* _Task to complete_:
Take each line that has the word "starting" and return it.

* _Scenes as source code_:

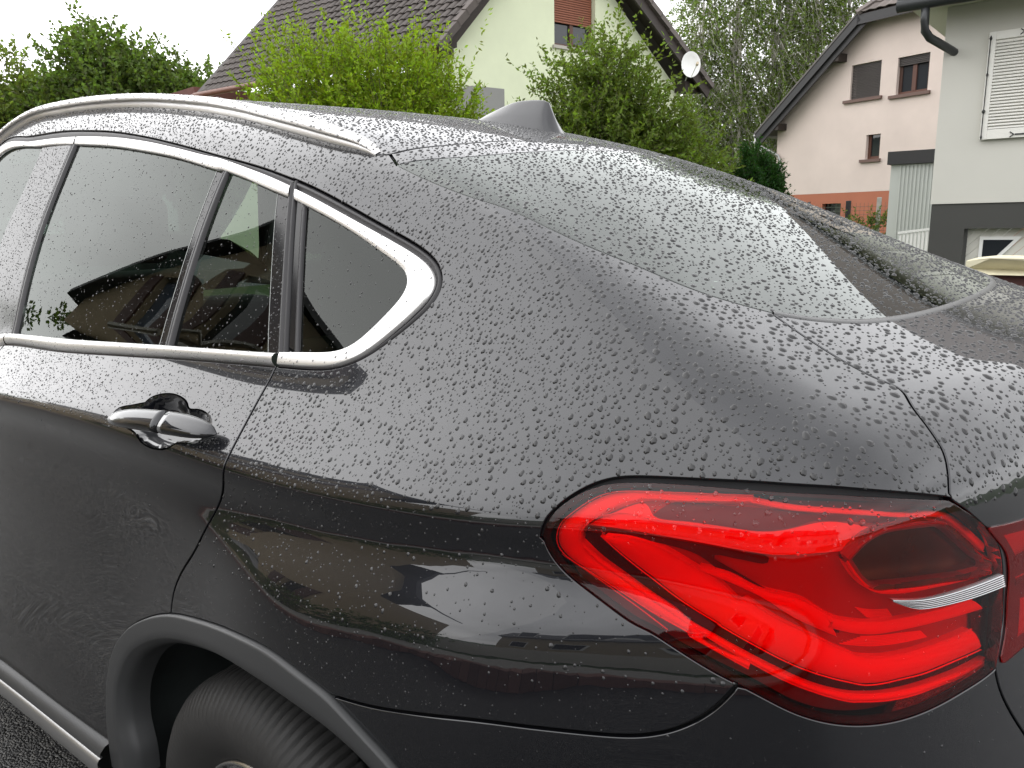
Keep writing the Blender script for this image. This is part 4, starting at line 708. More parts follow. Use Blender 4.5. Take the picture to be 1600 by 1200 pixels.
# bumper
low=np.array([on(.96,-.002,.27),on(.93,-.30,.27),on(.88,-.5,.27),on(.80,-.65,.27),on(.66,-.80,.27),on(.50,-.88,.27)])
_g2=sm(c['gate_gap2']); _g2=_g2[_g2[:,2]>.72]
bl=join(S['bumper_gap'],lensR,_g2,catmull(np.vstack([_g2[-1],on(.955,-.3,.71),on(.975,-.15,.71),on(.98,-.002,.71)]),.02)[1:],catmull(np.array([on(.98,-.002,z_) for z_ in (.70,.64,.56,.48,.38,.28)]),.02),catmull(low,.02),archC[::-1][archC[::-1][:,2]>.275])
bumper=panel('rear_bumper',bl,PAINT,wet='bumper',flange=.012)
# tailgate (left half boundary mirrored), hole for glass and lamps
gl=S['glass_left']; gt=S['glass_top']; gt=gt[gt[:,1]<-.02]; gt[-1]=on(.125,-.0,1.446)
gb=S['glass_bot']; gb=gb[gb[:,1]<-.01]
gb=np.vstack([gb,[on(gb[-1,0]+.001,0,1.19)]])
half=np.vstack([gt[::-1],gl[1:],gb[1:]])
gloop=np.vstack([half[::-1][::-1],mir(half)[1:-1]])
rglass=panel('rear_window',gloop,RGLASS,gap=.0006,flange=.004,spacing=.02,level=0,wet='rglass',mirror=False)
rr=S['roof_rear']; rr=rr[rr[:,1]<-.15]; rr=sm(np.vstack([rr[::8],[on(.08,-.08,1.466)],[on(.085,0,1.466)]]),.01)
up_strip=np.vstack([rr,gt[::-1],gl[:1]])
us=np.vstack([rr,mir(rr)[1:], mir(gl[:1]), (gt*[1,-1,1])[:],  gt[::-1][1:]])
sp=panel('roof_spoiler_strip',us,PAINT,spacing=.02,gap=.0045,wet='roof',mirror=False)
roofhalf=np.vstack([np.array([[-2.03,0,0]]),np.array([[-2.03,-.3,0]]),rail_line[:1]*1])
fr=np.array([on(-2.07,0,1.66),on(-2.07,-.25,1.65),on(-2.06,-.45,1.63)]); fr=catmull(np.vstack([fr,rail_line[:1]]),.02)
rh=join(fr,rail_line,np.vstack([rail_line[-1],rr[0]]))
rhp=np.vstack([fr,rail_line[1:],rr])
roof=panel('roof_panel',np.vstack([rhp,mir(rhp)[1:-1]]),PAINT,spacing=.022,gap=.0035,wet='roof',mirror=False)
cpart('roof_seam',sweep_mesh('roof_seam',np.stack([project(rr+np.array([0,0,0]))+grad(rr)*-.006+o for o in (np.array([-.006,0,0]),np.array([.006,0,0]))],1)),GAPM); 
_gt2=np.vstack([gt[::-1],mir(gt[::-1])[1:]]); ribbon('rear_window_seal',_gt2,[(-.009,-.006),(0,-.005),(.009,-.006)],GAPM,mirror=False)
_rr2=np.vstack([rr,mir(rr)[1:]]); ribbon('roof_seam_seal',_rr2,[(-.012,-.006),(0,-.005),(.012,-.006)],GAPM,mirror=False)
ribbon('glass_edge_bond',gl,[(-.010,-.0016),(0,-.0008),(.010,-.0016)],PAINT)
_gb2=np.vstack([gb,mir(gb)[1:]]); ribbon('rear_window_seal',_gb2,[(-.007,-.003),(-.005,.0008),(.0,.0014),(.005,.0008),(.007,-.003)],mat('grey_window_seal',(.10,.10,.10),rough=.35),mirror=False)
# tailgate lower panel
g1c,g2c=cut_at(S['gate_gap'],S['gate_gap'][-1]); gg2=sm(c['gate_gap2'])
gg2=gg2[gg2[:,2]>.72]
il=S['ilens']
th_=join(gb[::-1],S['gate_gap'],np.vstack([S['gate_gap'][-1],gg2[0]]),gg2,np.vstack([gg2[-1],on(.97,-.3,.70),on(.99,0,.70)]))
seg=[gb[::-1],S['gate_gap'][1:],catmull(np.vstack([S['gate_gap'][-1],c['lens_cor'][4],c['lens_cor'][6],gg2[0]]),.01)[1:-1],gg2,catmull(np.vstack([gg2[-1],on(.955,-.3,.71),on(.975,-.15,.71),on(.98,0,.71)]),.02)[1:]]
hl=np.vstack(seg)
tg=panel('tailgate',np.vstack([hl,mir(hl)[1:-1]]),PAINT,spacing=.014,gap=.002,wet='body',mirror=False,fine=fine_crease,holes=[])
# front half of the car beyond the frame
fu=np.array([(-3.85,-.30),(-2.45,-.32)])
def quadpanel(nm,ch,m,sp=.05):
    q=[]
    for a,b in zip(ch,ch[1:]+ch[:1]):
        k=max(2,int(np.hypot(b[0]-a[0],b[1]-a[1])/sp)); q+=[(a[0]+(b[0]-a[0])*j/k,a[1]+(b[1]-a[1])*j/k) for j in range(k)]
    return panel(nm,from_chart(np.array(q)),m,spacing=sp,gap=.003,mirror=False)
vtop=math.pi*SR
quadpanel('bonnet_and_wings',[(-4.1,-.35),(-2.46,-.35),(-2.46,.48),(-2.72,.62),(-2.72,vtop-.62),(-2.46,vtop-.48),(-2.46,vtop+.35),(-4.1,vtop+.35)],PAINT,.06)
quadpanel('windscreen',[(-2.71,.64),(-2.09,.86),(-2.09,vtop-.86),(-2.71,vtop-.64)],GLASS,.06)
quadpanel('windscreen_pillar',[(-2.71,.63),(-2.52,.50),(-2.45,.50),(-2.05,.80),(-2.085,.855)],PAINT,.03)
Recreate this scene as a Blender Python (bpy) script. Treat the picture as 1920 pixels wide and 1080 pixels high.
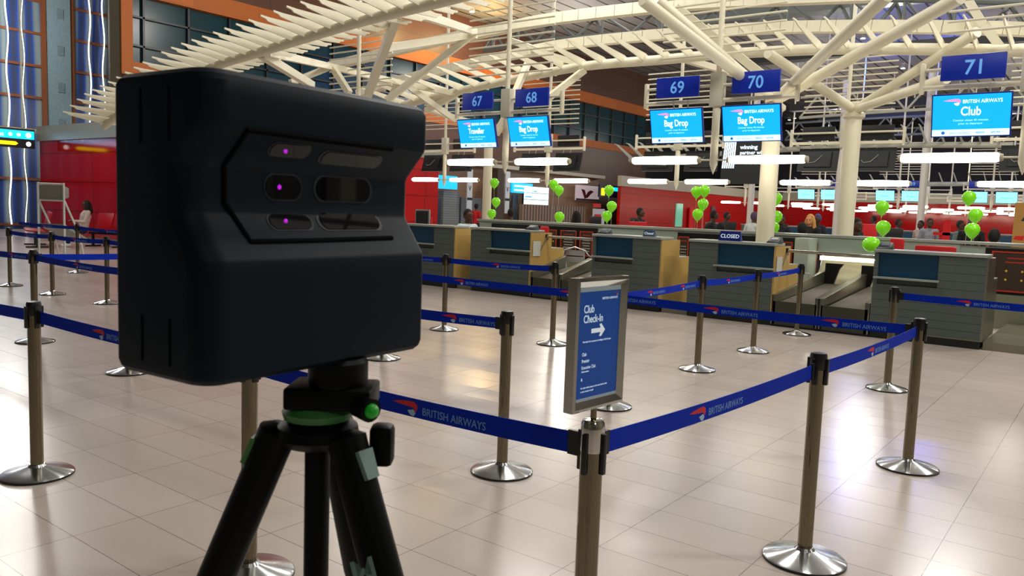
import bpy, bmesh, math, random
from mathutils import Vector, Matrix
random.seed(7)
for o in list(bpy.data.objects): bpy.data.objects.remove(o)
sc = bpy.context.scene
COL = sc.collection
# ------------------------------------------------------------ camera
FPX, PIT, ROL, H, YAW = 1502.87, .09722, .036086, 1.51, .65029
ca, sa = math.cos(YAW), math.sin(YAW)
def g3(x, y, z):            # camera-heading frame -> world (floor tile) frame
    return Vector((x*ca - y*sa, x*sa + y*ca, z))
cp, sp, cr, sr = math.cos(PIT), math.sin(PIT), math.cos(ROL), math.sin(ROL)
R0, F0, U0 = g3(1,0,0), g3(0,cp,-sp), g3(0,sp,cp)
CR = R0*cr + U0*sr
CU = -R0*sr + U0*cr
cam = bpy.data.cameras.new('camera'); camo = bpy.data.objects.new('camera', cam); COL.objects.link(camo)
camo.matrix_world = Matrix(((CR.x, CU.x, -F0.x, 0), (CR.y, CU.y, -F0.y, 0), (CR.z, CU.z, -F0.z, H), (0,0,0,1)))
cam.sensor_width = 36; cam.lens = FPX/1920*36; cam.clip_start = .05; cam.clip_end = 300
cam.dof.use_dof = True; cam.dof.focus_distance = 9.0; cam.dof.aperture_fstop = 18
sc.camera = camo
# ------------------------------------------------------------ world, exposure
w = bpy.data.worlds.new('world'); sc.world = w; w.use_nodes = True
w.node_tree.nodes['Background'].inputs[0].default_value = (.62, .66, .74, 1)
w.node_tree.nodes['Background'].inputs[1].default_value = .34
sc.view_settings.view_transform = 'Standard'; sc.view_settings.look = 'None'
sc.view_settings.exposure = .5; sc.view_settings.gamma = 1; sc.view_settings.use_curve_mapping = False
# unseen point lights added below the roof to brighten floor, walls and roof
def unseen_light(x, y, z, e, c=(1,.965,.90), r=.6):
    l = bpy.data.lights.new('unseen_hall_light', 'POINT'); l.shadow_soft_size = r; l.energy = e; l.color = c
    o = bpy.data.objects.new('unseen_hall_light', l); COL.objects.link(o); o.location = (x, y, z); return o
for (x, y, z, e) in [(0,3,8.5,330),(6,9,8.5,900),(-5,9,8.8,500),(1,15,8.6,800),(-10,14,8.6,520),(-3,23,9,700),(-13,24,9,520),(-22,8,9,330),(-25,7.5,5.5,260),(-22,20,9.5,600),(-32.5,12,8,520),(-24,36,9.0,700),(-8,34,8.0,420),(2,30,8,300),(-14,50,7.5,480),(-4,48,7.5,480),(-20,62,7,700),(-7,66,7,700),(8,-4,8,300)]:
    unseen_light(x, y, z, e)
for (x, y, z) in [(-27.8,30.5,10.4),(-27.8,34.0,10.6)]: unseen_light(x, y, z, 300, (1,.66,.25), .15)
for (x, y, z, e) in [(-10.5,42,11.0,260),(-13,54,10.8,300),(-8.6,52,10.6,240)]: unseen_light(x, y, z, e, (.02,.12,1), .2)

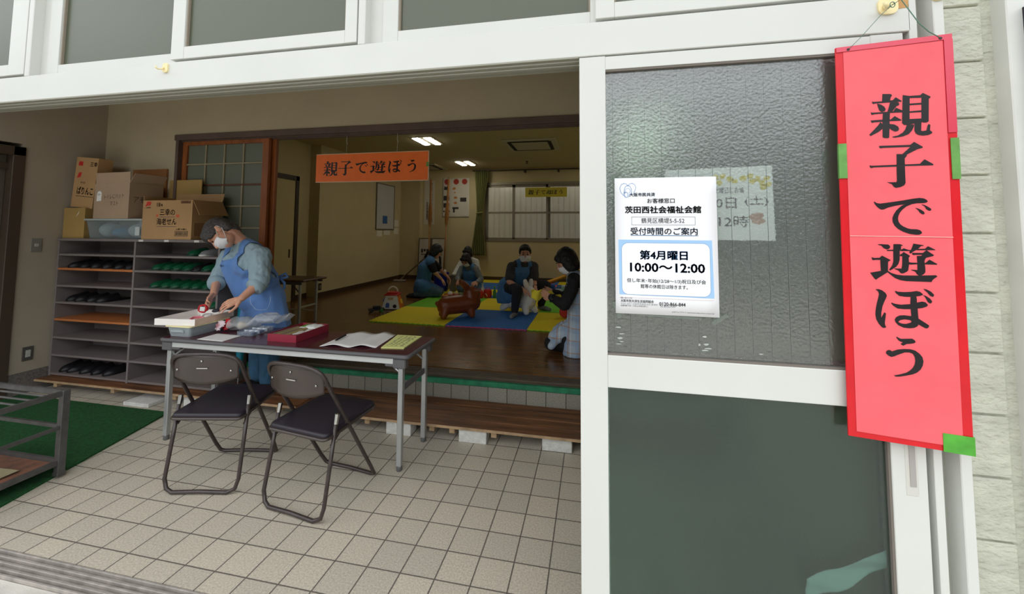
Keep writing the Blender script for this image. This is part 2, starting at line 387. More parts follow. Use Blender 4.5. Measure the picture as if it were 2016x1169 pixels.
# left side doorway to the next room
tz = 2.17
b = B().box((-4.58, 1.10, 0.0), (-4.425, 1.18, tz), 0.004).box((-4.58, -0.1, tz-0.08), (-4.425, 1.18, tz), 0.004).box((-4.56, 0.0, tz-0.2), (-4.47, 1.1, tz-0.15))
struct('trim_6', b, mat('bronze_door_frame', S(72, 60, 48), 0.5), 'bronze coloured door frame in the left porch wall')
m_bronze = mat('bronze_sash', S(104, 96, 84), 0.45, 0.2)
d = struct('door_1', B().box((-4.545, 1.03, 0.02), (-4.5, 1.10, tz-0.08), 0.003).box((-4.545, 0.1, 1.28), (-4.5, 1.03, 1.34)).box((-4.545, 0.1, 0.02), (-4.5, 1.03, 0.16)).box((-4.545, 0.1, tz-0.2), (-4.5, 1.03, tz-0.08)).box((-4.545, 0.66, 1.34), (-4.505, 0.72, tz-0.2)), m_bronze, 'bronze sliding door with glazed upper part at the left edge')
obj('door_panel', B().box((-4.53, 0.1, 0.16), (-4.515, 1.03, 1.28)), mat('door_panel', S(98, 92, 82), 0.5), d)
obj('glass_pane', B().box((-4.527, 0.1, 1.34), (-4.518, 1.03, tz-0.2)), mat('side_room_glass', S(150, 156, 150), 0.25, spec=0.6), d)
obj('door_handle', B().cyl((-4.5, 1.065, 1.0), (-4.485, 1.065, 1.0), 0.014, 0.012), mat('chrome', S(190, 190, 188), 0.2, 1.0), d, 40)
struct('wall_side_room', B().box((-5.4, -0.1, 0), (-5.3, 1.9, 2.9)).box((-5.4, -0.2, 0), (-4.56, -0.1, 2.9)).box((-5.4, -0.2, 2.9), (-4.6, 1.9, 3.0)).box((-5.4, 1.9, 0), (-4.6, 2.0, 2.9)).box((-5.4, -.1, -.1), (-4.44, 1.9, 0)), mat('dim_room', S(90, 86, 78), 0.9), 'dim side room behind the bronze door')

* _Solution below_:
Keep writing the Blender script for this image. This is part 4, starting at line 708. More parts follow. Use Blender 4.5. Take the picture to be 1600 by 1200 pixels.
Keep writing the Blender script for this image. This is part 2, starting at line 387. More parts follow. Use Blender 4.5. Measure the picture as if it were 2016x1169 pixels.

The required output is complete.